Evangelio (Mt 14, 22-33)

Y enseguida Jesús mandó a los discípulos que subieran a la barca y que se adelantaran a la otra orilla, mientras él despedía a la gente. Y, después de despedirla, subió al monte a orar a solas. Cuando se hizo de noche seguía él solo allí. Mientras tanto, la barca ya se había alejado de tierra muchos estadios, sacudida por las olas, porque el viento le era contrario. En la cuarta vigilia de la noche vino hacia ellos caminando sobre el mar. Cuando le vieron los discípulos andando sobre el mar, se asustaron y dijeron:

— ¡Es un fantasma! -y llenos de miedo empezaron a gritar.

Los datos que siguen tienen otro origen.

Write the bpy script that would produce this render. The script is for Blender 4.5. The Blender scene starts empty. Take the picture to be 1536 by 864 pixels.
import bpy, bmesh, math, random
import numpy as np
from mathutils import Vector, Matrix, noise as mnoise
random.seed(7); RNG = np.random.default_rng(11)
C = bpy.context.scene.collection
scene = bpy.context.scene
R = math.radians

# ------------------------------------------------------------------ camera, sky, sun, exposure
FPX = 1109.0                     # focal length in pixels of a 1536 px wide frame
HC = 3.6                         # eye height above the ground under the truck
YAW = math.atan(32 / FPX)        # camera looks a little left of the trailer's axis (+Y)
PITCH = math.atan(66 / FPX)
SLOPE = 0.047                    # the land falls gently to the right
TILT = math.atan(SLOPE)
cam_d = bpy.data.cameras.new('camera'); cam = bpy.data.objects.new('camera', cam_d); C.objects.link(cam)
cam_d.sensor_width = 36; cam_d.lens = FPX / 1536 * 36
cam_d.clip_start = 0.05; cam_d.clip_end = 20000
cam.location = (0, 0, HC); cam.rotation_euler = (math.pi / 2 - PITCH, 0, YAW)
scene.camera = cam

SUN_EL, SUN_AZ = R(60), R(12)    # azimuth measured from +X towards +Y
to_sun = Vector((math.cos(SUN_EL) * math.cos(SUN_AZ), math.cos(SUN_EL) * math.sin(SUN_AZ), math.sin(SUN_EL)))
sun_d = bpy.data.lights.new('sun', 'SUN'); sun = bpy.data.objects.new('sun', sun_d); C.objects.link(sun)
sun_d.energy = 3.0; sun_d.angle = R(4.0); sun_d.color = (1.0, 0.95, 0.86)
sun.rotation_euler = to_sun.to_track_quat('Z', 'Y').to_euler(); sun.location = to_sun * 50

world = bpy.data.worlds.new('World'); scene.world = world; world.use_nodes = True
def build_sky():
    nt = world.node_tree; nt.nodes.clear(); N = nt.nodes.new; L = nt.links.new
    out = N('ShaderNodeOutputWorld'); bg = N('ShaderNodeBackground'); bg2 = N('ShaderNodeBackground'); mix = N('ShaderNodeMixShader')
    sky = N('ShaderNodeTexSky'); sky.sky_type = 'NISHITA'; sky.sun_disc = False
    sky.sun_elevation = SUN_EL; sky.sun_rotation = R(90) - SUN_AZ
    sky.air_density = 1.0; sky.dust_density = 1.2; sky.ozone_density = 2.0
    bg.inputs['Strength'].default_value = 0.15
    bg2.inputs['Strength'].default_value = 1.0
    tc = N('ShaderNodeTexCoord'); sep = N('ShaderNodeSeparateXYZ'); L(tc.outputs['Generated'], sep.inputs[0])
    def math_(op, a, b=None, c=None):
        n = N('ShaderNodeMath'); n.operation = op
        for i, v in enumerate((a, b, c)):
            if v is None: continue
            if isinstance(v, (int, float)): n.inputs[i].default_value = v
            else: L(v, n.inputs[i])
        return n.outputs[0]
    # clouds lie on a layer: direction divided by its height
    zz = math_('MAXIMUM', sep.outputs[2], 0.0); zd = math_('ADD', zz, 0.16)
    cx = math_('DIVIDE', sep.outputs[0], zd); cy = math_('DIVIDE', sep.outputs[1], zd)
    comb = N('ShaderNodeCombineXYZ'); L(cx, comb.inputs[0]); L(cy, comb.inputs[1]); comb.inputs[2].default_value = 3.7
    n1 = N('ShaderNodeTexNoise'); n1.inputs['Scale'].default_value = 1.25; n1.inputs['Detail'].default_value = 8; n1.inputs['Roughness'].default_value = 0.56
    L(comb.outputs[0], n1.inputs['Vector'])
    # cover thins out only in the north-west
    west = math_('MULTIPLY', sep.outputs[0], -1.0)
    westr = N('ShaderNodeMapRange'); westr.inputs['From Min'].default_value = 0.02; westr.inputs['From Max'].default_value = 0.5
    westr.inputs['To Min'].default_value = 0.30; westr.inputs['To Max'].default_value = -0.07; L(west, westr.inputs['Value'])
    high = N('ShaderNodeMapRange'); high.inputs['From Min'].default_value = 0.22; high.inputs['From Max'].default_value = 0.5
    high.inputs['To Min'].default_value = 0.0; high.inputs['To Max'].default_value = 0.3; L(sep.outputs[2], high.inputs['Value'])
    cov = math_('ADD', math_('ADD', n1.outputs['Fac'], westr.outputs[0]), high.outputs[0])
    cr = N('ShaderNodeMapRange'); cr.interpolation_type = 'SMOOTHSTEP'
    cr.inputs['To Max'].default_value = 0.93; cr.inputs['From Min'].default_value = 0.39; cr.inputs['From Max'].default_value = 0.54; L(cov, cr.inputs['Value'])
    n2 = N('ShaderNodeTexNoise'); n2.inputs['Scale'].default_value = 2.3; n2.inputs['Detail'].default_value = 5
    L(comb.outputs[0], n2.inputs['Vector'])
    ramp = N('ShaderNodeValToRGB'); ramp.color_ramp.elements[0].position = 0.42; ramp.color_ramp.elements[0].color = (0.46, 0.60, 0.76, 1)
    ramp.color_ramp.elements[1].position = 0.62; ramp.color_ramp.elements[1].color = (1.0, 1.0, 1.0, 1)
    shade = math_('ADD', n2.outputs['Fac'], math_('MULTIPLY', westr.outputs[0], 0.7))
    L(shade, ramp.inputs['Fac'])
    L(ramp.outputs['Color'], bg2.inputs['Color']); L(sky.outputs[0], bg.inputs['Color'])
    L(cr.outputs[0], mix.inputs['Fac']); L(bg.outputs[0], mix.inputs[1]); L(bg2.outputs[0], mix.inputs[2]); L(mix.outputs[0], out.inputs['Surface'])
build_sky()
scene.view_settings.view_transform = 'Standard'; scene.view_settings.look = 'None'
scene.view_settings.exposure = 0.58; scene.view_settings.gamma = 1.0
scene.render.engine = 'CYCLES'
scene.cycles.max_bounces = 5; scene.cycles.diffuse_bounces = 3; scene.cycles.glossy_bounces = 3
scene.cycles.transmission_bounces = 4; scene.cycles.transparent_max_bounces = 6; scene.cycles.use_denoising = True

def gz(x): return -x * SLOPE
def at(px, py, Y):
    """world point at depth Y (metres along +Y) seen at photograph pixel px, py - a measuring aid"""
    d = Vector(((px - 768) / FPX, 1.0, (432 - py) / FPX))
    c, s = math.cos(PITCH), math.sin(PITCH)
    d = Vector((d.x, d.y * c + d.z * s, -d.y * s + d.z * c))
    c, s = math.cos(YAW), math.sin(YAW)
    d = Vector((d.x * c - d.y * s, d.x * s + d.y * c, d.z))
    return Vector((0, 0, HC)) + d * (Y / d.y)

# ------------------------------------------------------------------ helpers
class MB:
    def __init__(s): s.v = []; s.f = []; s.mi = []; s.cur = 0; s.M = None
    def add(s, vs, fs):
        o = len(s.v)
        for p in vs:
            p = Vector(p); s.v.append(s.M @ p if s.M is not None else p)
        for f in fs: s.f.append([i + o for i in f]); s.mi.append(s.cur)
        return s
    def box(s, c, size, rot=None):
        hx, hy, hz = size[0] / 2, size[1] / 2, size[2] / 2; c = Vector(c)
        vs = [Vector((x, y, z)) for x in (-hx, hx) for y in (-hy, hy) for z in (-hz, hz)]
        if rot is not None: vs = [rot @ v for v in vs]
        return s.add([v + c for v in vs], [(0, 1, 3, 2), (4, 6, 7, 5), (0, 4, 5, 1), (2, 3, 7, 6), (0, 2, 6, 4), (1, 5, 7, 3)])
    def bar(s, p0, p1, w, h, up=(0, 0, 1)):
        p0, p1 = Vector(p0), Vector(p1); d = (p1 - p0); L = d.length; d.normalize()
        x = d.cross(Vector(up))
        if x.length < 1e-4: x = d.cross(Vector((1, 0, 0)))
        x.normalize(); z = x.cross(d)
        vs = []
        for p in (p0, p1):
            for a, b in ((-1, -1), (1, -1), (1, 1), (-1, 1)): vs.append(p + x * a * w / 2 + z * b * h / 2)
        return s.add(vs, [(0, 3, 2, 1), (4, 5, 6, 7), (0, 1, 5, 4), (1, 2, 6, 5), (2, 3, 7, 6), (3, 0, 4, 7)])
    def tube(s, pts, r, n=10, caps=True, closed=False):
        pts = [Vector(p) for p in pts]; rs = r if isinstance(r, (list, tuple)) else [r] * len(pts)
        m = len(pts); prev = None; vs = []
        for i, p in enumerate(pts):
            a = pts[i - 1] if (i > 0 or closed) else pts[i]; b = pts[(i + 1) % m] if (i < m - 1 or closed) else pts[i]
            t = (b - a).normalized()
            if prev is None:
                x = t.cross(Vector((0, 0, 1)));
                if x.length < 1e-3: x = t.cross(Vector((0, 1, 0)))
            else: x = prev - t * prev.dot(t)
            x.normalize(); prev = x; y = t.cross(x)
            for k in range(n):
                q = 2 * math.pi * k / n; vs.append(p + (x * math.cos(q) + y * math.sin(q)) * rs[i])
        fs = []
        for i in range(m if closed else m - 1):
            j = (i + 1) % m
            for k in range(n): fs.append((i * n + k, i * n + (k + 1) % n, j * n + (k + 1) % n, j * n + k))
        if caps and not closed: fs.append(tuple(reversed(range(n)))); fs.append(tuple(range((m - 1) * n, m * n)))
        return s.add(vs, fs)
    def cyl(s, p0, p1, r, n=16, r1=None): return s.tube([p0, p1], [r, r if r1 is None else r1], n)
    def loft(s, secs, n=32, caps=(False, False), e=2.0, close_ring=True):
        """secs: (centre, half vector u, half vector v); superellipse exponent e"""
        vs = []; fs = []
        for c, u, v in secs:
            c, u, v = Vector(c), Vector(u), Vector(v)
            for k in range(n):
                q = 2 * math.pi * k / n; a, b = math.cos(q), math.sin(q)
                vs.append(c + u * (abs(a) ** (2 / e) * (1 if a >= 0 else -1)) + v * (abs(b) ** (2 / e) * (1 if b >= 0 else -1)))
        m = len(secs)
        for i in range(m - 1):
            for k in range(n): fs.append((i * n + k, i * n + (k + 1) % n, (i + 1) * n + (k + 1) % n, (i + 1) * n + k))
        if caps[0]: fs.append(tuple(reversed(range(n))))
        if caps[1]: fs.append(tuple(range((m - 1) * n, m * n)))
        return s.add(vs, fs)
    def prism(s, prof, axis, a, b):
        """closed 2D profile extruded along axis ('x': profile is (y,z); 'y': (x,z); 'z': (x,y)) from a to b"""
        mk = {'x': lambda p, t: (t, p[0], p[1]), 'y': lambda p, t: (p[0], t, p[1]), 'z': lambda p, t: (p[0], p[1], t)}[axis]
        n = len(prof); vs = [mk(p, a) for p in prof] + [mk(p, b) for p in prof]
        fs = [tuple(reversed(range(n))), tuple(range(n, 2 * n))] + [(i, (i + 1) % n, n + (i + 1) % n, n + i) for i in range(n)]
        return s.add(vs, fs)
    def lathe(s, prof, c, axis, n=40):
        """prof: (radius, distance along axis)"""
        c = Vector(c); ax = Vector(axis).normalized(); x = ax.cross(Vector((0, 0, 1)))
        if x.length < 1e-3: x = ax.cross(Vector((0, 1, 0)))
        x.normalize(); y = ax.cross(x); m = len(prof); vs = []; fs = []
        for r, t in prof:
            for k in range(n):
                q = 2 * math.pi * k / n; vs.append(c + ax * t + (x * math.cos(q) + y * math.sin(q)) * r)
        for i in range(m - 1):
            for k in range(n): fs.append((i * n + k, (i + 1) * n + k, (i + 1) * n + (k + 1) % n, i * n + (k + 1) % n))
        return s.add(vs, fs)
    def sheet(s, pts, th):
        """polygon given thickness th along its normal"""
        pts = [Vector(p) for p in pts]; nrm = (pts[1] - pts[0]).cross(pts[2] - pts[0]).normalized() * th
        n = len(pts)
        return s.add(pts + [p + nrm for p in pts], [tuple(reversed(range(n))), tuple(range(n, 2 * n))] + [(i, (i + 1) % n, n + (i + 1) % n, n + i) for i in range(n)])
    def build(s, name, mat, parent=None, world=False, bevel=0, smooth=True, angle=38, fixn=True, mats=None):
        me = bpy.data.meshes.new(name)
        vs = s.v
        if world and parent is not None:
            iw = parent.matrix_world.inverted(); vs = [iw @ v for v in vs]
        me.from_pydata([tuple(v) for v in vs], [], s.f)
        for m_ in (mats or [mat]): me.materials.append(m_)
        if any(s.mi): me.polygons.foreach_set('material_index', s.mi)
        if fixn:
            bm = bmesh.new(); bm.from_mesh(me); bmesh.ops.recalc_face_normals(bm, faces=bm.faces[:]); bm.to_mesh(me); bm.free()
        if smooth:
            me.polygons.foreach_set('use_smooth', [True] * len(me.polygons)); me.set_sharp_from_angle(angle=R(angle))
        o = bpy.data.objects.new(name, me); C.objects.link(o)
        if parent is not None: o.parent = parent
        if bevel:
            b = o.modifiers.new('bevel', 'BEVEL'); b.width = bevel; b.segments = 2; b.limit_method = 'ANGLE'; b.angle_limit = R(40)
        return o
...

Pero al instante Jesús les habló:

— Tened confianza, soy yo, no tengáis miedo.

Entonces Pedro le respondió:

— Señor, si eres tú, manda que yo vaya a ti sobre las aguas.

—Ven, le dijo él.

Y Pedro se bajó de la barca y comenzó a andar sobre las aguas en dirección a Jesús. Pero al ver que el viento era muy fuerte se atemorizó y, al empezar a hundirse, se puso a gritar:

— ¡Señor, sálvame!

Al instante Jesús alargó la mano, lo sujetó y le dijo:

— Hombre de poca fe, ¿por qué has dudado?

Y cuando subieron a la barca se calmó el viento. Los que estaban en la barca le adoraron diciendo:

— Verdaderamente eres Hijo de Dios.


Comentario al Evangelio

En su vida sobre la tierra, Jesús siempre encontraba tiempo para rezar, incluso cuando los planes parecían complicarse. En la escena que contemplamos hoy se ve como, con divina astucia, manda a los discípulos que se suban a la barca y le precedan, mientras él despide a la muchedumbre. Pero su verdadero propósito era estar a solas con su Padre.

Lo que sigue en aquella noche es una clase de fe que tiene como protagonista a Pedro.

Los discípulos estaban luchando con el viento contrario y un mar agitado. Es lo que ocurre cuando nos alejamos del Señor y nos encontramos sacudidos por las olas de la incertidumbre y del desaliento.

Es algo que Dios había previsto para volver a encontrarnos: “No tengáis miedo, Yo soy”, dice utilizando el nombre que Dios había revelado a Moisés en el monte Sinaí (Ex 3,14). En este momento Pedro, con su gran fe, toma la iniciativa loca de ir hacia el Maestro: “Manda que yo vaya a ti sobre las aguas”.

Lo había aprendido de Él: “En verdad os digo que cualquiera que diga a este monte: «Arráncate y échate al mar», sin dudar en su corazón, sino creyendo que se hará lo que dice, le será concedido” (Mc 11,23). Lo que aquí pide Pedro no es que un monte se eche al mar, sino volver a Jesús en un momento de dificultad. Y así, delante de los ojos asombrados de sus compañeros, empieza su paseo sobre las aguas.

¡Qué alegría la de Jesús al ver este acto de fe profunda del príncipe de los apóstoles! Los actos de fe son una de las cosas que vuelven loco a Jesús: “¡Qué grande es tu fe!” (Mt 15,28).

Pero faltaba algo a esta demostración de fe y Pedro empieza a hundirse… hasta que grita: “¡Señor, sálvame!”.

La verdadera fe no es fruto de nuestra fuerza, sino algo que viene de la mano de Dios, si le suplicamos y nos abandonamos en Él. Y “al instante Jesús alargó la mano” y le sujetó” diciéndole “hombre de poca fe”. El tono de estas palabras no sería de decepción sino de ánimo: “Pedro, he admirado tu acto de gran fe, pero no olvides que sin mí nada puedes”. Y enseguida se calmó el viento.

Hoy es un buen día para agradecer a Dios el fundamento de fe que nos ha dado en Pedro, para dirigir, a través del Papa, la barca de la Iglesia.